このカメラがどれだけ好感度の高いカメラになるか、まだ実感がない。EOS R5を凌駕する性能を備えているが、メニューやエルゴノミクス、性能など、持ち出して撮りたくなるカメラに仕上がっているかどうか。今後数週間で判明することだろう。
とのこと。
イメージセンサーこそ従来通りの6100万画素CMOSですが、新型プロセッサに加えてAIプロセッシングユニットを搭載しており、AFをはじめとして各種機能が強化されているようです。特にAFはソニー製カメラとしては初めて無機物の被写体(車・電車・飛行機)を認識するようになり、モータースポーツや航空機の撮影での活躍が期待できそう。ただし、連続撮影速度は従来通り10コマ秒までなので、高速連写やローリングシャッターが気になる場面ではα1を選択肢したほうが良いかもしれません。

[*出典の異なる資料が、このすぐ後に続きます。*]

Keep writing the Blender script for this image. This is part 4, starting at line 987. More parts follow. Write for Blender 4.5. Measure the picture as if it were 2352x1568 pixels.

外装で特徴的なのはソニー初となるチルトとバリアングルを兼ね備えた4軸フリーアングルモニタ。チルトとバリアングルの長所をどちらも活かすことができる理想的な構造。他社の一部カメラで同様の機構を採用していますが、従来のボディサイズを維持しながら実現しているメーカーは他になかったはず(ただし、重量はやや重め)。世界情勢や円安の影響で驚くような価格設定となってしまいましたが、見どころが多く、魅力的なカメラに仕上がっているように見えます。